Sunday 8 October 2023

Marcher Land Adventures 3

Back to the road for Wednesday's expedition, and it was another day of castles. My first stop, in fact, was just up the road from the cottage at Pembridge Castle, low, small, and still a private residence. My first thought was that it was a 19th-century folly, but no, though the building was extended and remodelled then a lot of it is genuinely medieval. 

I intended to call in at Goodrich Castle, but I thought that I could squeeze in a short trip north to Ross-on-Wye, as it turned out a busy small town clambering around a rocky outcrop. The big parish church has a fantastic range of memorials including one from 1530 - about as late for these things as you can get - that incorporates a parade of stone saints including St Catherine herself. The castellations around the 'town walls' only date to a road-reconstruction scheme in the 1800s, but there is a genuine ruin, Wilton Castle, on the outskirts of the town - privately owned, but you can just glimpse it from the riverbank.




Goodrich Castle is a massive structure of red Herefordshire sandstone, except the keep, built before the rest in grey stone from Gloucestershire. It was rendered uninhabitable during the Civil War: in the courtyard you can marvel at Roaring Meg, the massive mortar devised by the Parliamentary forces to destroy one of the towers and bring the siege of the castle to an end. 

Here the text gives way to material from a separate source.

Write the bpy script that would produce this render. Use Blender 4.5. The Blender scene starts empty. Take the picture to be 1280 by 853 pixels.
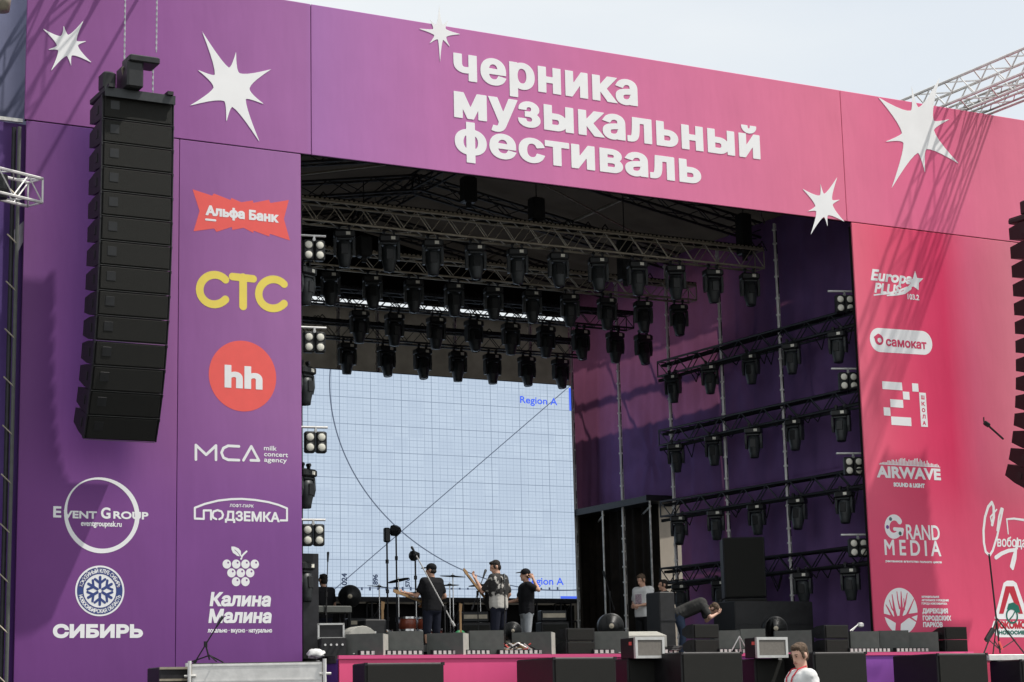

Zooming through the Forest of Dean, I tried and failed to find Loquiers Well near Mitcheldean, marked on the map right by the main road but with nothing surviving visible at the site. So I went on to the very well-known St Anthony's Well in the woods above Mitcheldean. My friends Madame Morbidfrog and Mr Romeburns had been in the area a couple of weeks ahead of me, and - as wild-swimming enthusiasts - had been bold enough to go in it. I was definitely not, but although the photo below isn't all that impressive St Anthony's Well is in fact a very impressive place, the sound of gushing water mingling with the wind among the trees in the loneliness of the woods. Actually it's not that lonely at all, but it feels it.


I followed in my friends' footsteps again at my next stop, Puzzlewood in Coleford; in fact had they not posted photos from their visit on LiberFaciorum I would never have known about it. This strange woodland landscape is a former ironworking site: after the mines closed in the later 1800s its owner refashioned Puzzlewood as a kind of fantasy garden to amuse his children, and some decades later it was opened to the public. Now you traverse the damp woods along walkways and little bridges between rocks green with thick moss, looking at the weird shapes which look like the kind of towering monoliths you associate with parts of China on a miniature scale. I'm reminded a bit of the Cleft at Hawkstone Park, but Puzzlewood is a fairy landscape rather than a Gothic one. How Madame Morbidfrog managed to negotiate her way even a few yards in with her massive skirts and pixy boots I can't imagine.

St Briavels came next - a closed castle and St Bride's Well -


- and the next stop was Chepstow. Monday is the day the Museum is closed at Newport; Chepstow's has Wednesday off, so that was another I missed. I didn't have the energy to tackle the Castle, and was quite content to take a couple of photos from the outside. Chepstow Priory is grand and full of interesting features.



My last calling-point was Staunton, a village back over the Gloucestershire border. My aim there was seeing two more wells. St John the Baptist's Well is the better-known, though it still isn't one of the more celebrated sacred sites in this part of the country. The church is dedicated to All Saints, and the Baptist being the Well's patron suggests it might have been used for baptismal water, though no legend says so explicitly. Instead a little plaque by the well, very quietly sitting at the bottom of a track, informs us that it appears in a 14th-century document and was one of the village's main water-sources until 1931 when a piped supply arrived. 'Restored', says the sign, and looking at the overlooked and overgrown little Well now I doubt any of it is all that old. However, St John's Well looks positively cheerful compared to the other old village well, Brindsey's Well. This is buried in the bank along a lane on the other side of the main road. I had to pull away all the nettles and plants before I could see enough to take a photo, and it's the driest dry well I think I've ever seen.